## [Task details]
Will you give the material below again, every line exactly as it is?

## [Given information]
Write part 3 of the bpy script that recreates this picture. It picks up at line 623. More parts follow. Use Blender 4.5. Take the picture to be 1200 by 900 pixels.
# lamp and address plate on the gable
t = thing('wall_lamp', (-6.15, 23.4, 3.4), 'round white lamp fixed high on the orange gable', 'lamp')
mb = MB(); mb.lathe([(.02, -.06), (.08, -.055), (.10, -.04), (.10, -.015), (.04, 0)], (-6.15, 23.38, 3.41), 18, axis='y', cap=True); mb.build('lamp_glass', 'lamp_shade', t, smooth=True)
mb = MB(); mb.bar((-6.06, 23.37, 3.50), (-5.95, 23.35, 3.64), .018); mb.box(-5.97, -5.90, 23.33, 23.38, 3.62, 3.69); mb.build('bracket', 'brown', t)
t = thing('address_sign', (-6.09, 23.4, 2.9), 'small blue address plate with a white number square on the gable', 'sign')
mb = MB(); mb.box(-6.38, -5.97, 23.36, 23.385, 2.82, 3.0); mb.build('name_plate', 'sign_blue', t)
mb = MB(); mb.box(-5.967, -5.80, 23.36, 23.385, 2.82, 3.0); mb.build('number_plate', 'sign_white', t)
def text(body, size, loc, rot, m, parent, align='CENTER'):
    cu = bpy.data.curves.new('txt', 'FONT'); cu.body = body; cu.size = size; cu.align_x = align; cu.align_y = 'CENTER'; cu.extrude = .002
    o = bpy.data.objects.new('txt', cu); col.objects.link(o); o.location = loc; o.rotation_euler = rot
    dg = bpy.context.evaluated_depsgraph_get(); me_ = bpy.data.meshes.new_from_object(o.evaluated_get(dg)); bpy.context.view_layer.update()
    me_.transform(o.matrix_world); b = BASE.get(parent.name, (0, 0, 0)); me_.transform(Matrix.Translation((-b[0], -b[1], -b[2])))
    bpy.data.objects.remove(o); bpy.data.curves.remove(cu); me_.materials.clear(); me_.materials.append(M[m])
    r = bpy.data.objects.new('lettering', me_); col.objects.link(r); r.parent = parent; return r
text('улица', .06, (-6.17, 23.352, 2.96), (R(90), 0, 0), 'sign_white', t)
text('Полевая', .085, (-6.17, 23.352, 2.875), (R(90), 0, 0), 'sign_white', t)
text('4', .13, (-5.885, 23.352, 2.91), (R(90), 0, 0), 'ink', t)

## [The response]
Write part 3 of the bpy script that recreates this picture. It picks up at line 623. More parts follow. Use Blender 4.5. Take the picture to be 1200 by 900 pixels.
# lamp and address plate on the gable
t = thing('wall_lamp', (-6.15, 23.4, 3.4), 'round white lamp fixed high on the orange gable', 'lamp')
mb = MB(); mb.lathe([(.02, -.06), (.08, -.055), (.10, -.04), (.10, -.015), (.04, 0)], (-6.15, 23.38, 3.41), 18, axis='y', cap=True); mb.build('lamp_glass', 'lamp_shade', t, smooth=True)
mb = MB(); mb.bar((-6.06, 23.37, 3.50), (-5.95, 23.35, 3.64), .018); mb.box(-5.97, -5.90, 23.33, 23.38, 3.62, 3.69); mb.build('bracket', 'brown', t)
t = thing('address_sign', (-6.09, 23.4, 2.9), 'small blue address plate with a white number square on the gable', 'sign')
mb = MB(); mb.box(-6.38, -5.97, 23.36, 23.385, 2.82, 3.0); mb.build('name_plate', 'sign_blue', t)
mb = MB(); mb.box(-5.967, -5.80, 23.36, 23.385, 2.82, 3.0); mb.build('number_plate', 'sign_white', t)
def text(body, size, loc, rot, m, parent, align='CENTER'):
    cu = bpy.data.curves.new('txt', 'FONT'); cu.body = body; cu.size = size; cu.align_x = align; cu.align_y = 'CENTER'; cu.extrude = .002
    o = bpy.data.objects.new('txt', cu); col.objects.link(o); o.location = loc; o.rotation_euler = rot
    dg = bpy.context.evaluated_depsgraph_get(); me_ = bpy.data.meshes.new_from_object(o.evaluated_get(dg)); bpy.context.view_layer.update()
    me_.transform(o.matrix_world); b = BASE.get(parent.name, (0, 0, 0)); me_.transform(Matrix.Translation((-b[0], -b[1], -b[2])))
    bpy.data.objects.remove(o); bpy.data.curves.remove(cu); me_.materials.clear(); me_.materials.append(M[m])
    r = bpy.data.objects.new('lettering', me_); col.objects.link(r); r.parent = parent; return r
text('улица', .06, (-6.17, 23.352, 2.96), (R(90), 0, 0), 'sign_white', t)
text('Полевая', .085, (-6.17, 23.352, 2.875), (R(90), 0, 0), 'sign_white', t)
text('4', .13, (-5.885, 23.352, 2.91), (R(90), 0, 0), 'ink', t)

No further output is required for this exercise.